Electrophotocatalytic hydrogenation of imines and reductive functionalization of aryl halides

Wen-Jie Kang; Yanbin Zhang; Bo Li; Hao Guo

doi:10.1038/s41467-024-45015-6

Electrophotocatalytic hydrogenation of imines and reductive functionalization of aryl halides

Nat Commun. 2024 Jan 22;15(1):655. doi: 10.1038/s41467-024-45015-6.

Authors

Wen-Jie Kang¹, Yanbin Zhang², Bo Li³, Hao Guo⁴

Affiliations

¹ Department of Chemistry, Fudan University, 2005 Songhu Road, Shanghai, 200438, P.R. China.
² Department of Chemistry, Fudan University, 2005 Songhu Road, Shanghai, 200438, P.R. China. ybzhang@nus.edu.sg.
³ Division of Chemistry and Chemical Engineering, California Institute of Technology, Pasadena, CA, 91106, USA. bli3@caltech.edu.
⁴ Department of Chemistry, Fudan University, 2005 Songhu Road, Shanghai, 200438, P.R. China.

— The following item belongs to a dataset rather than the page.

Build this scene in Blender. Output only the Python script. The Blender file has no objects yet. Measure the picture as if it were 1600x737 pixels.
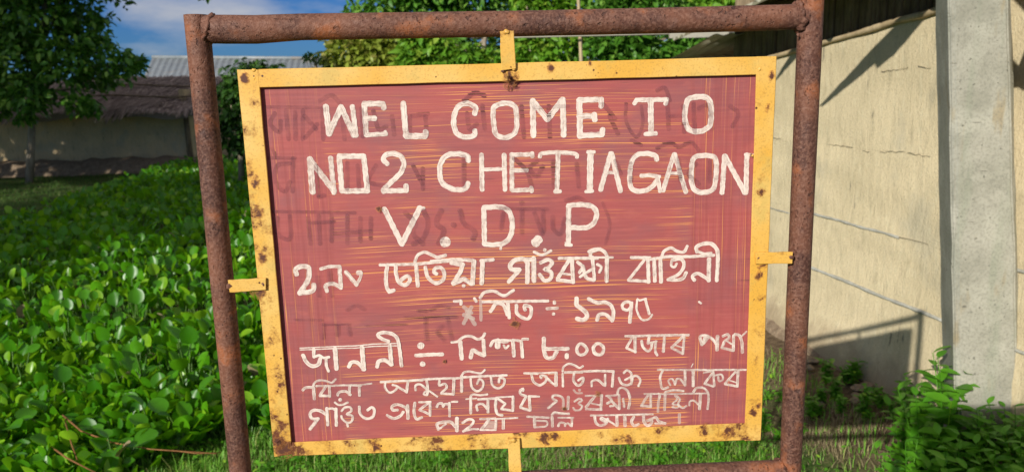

Hao_Guo@fudan.edu.cn.

Abstract

The open-shell catalytically active species, like radical cations or radical anions, generated by one-electron transfer of precatalysts are widely used in energy-consuming redox reactions, but their excited-state lifetimes are usually short. Here, a closed-shell thioxanthone-hydrogen anion species (3), which can be photochemically converted to a potent and long-lived reductant, is generated under electrochemical conditions, enabling the electrophotocatalytic hydrogenation. Notably, TfOH can regulate the redox potential of the active species in this system. In the presence of TfOH, precatalyst (1) reduction can occur at low potential, so that competitive H₂ evolution can be inhibited, thus effectively promoting the hydrogenation of imines. In the absence of TfOH, the reducing ability of the system can reach a potency even comparable to that of Na⁰ or Li⁰, thereby allowing the hydrogenation, borylation, stannylation and (hetero)arylation of aryl halides to construct C-H, C-B, C-Sn, and C-C bonds.